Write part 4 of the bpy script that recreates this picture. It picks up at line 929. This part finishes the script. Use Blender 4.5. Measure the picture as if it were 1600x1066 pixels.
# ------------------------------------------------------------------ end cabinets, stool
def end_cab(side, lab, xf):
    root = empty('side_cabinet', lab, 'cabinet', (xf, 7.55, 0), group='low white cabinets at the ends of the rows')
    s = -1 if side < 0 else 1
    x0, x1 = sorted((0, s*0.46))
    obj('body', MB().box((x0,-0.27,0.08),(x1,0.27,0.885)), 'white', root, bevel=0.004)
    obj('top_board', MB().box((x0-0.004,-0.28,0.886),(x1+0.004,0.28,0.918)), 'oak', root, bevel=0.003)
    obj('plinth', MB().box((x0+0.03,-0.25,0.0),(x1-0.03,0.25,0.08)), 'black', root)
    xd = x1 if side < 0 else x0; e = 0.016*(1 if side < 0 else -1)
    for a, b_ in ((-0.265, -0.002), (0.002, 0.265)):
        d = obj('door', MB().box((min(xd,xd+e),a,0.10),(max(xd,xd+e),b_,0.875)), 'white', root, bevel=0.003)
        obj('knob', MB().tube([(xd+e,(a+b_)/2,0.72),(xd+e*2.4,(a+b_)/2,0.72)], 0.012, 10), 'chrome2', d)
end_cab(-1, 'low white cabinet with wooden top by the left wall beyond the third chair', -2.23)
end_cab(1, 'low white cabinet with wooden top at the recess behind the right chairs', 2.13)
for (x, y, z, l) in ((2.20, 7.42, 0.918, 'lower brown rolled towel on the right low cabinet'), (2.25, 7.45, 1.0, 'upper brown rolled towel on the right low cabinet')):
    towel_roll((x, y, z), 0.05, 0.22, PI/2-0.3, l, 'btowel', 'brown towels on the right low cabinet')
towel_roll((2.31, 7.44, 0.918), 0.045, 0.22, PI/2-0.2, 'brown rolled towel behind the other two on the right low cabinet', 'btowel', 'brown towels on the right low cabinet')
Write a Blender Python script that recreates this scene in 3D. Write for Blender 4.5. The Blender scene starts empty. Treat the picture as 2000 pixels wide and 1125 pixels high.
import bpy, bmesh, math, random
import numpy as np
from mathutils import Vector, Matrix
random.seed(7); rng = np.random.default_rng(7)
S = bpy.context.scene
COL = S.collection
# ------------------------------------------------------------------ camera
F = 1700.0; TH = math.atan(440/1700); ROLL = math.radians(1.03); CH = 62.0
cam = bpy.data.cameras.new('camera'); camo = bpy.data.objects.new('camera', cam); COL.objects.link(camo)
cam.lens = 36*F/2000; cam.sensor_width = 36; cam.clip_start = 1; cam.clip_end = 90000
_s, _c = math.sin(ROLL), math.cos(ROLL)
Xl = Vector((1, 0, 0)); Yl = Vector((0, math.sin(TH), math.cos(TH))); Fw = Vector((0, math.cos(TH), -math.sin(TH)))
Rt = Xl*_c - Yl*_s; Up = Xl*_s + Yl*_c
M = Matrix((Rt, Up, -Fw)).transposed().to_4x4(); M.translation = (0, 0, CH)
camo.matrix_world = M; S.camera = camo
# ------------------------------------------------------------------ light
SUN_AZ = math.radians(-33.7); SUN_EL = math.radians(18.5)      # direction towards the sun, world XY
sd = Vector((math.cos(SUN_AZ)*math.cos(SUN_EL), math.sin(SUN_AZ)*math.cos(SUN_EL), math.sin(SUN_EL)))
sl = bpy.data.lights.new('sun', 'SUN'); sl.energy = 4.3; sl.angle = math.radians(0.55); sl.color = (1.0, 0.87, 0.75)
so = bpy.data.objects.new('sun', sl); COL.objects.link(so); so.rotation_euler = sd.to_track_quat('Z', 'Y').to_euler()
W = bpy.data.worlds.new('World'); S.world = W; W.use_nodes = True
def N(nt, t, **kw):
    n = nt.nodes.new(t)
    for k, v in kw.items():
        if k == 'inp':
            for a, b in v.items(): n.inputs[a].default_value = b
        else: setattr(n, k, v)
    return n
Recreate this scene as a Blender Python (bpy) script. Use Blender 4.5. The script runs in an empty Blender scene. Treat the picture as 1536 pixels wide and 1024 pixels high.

*-*-*

**Exercise aim**
Word for word, write out all of the data above.

**Task solution**
Write part 4 of the bpy script that recreates this picture. It picks up at line 929. This part finishes the script. Use Blender 4.5. Measure the picture as if it were 1600x1066 pixels.
# ------------------------------------------------------------------ end cabinets, stool
def end_cab(side, lab, xf):
    root = empty('side_cabinet', lab, 'cabinet', (xf, 7.55, 0), group='low white cabinets at the ends of the rows')
    s = -1 if side < 0 else 1
    x0, x1 = sorted((0, s*0.46))
    obj('body', MB().box((x0,-0.27,0.08),(x1,0.27,0.885)), 'white', root, bevel=0.004)
    obj('top_board', MB().box((x0-0.004,-0.28,0.886),(x1+0.004,0.28,0.918)), 'oak', root, bevel=0.003)
    obj('plinth', MB().box((x0+0.03,-0.25,0.0),(x1-0.03,0.25,0.08)), 'black', root)
    xd = x1 if side < 0 else x0; e = 0.016*(1 if side < 0 else -1)
    for a, b_ in ((-0.265, -0.002), (0.002, 0.265)):
        d = obj('door', MB().box((min(xd,xd+e),a,0.10),(max(xd,xd+e),b_,0.875)), 'white', root, bevel=0.003)
        obj('knob', MB().tube([(xd+e,(a+b_)/2,0.72),(xd+e*2.4,(a+b_)/2,0.72)], 0.012, 10), 'chrome2', d)
end_cab(-1, 'low white cabinet with wooden top by the left wall beyond the third chair', -2.23)
end_cab(1, 'low white cabinet with wooden top at the recess behind the right chairs', 2.13)
for (x, y, z, l) in ((2.20, 7.42, 0.918, 'lower brown rolled towel on the right low cabinet'), (2.25, 7.45, 1.0, 'upper brown rolled towel on the right low cabinet')):
    towel_roll((x, y, z), 0.05, 0.22, PI/2-0.3, l, 'btowel', 'brown towels on the right low cabinet')
towel_roll((2.31, 7.44, 0.918), 0.045, 0.22, PI/2-0.2, 'brown rolled towel behind the other two on the right low cabinet', 'btowel', 'brown towels on the right low cabinet')
Write a Blender Python script that recreates this scene in 3D. Write for Blender 4.5. The Blender scene starts empty. Treat the picture as 2000 pixels wide and 1125 pixels high.
import bpy, bmesh, math, random
import numpy as np
from mathutils import Vector, Matrix
random.seed(7); rng = np.random.default_rng(7)
S = bpy.context.scene
COL = S.collection
# ------------------------------------------------------------------ camera
F = 1700.0; TH = math.atan(440/1700); ROLL = math.radians(1.03); CH = 62.0
cam = bpy.data.cameras.new('camera'); camo = bpy.data.objects.new('camera', cam); COL.objects.link(camo)
cam.lens = 36*F/2000; cam.sensor_width = 36; cam.clip_start = 1; cam.clip_end = 90000
_s, _c = math.sin(ROLL), math.cos(ROLL)
Xl = Vector((1, 0, 0)); Yl = Vector((0, math.sin(TH), math.cos(TH))); Fw = Vector((0, math.cos(TH), -math.sin(TH)))
Rt = Xl*_c - Yl*_s; Up = Xl*_s + Yl*_c
M = Matrix((Rt, Up, -Fw)).transposed().to_4x4(); M.translation = (0, 0, CH)
camo.matrix_world = M; S.camera = camo
# ------------------------------------------------------------------ light
SUN_AZ = math.radians(-33.7); SUN_EL = math.radians(18.5)      # direction towards the sun, world XY
sd = Vector((math.cos(SUN_AZ)*math.cos(SUN_EL), math.sin(SUN_AZ)*math.cos(SUN_EL), math.sin(SUN_EL)))
sl = bpy.data.lights.new('sun', 'SUN'); sl.energy = 4.3; sl.angle = math.radians(0.55); sl.color = (1.0, 0.87, 0.75)
so = bpy.data.objects.new('sun', sl); COL.objects.link(so); so.rotation_euler = sd.to_track_quat('Z', 'Y').to_euler()
W = bpy.data.worlds.new('World'); S.world = W; W.use_nodes = True
def N(nt, t, **kw):
    n = nt.nodes.new(t)
    for k, v in kw.items():
        if k == 'inp':
            for a, b in v.items(): n.inputs[a].default_value = b
        else: setattr(n, k, v)
    return n
Recreate this scene as a Blender Python (bpy) script. Use Blender 4.5. The script runs in an empty Blender scene. Treat the picture as 1536 pixels wide and 1024 pixels high.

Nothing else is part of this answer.